そして再会を意識した花言葉である「待っててね」は、ストーリー最後のミズノエのセリフと合わせると色々と思う所がありますね。

「チーリン=麒麟」の再登場はあるのか?

という訳で、今回のエピソードにおける「チー=チーリン=麒麟」について考察してきましたが、話の締め方を踏まえると再登場して欲しい、できればプレイヤーが操作できる式神として登場して欲しいという想いはやはりあるかと思います。
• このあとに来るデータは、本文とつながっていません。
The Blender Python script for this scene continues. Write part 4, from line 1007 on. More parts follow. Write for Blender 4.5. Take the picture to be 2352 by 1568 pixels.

四獣がそれぞれ朱雀=火属性・青龍=水属性・白虎=風属性・玄武=闇属性となっているのに対して、ちょうど光属性だけ残ってしまいますからね…。
気になるのは、最終的に「獲麟」の部分も再度取り込み元の「麒麟」という形で自然と同一化してしまった点ですが、振り返ってみるとカノエやミズノエのような「四獣」も元々は自然現象に近しい存在だったのを晴明により新たな名前を与えられると共に権能を切り離したとあったので、麒麟についても今後同じような手段が行われる可能性はあるのではないかと思います。
その場合、「麒麟」は五行思想においては五獣のうち「黄龍」と同様に『土』性に割り当てられているので、四獣の名付け法則を踏まえると「『土』性の『陽』」に当たる「ツチノエ」となる可能性もありそうです。
wikipedia:五行思想

という訳で

あやらぶの最新ストーリーである外伝1の内容について2つの記事で諸々考察してみました。
今回の外伝だけではなく、あやらぶのストーリー各編(メインストーリー・イベントストーリーどちらも)は色々調べてみてから改めて読み直してみると「成程」と思わされることが結構あったりします。
ちょうど2022年8月現在twitter上では「読書会キャンペーン」なる企画も開催されていますので、この機会にストーリーを振り返ってみるのも良いかもしれませんね。

*1:「記」も「祈」も音読みでは同じ「キ」です。

*2:「後天八卦」では『兌』の方角は「西」に当たります。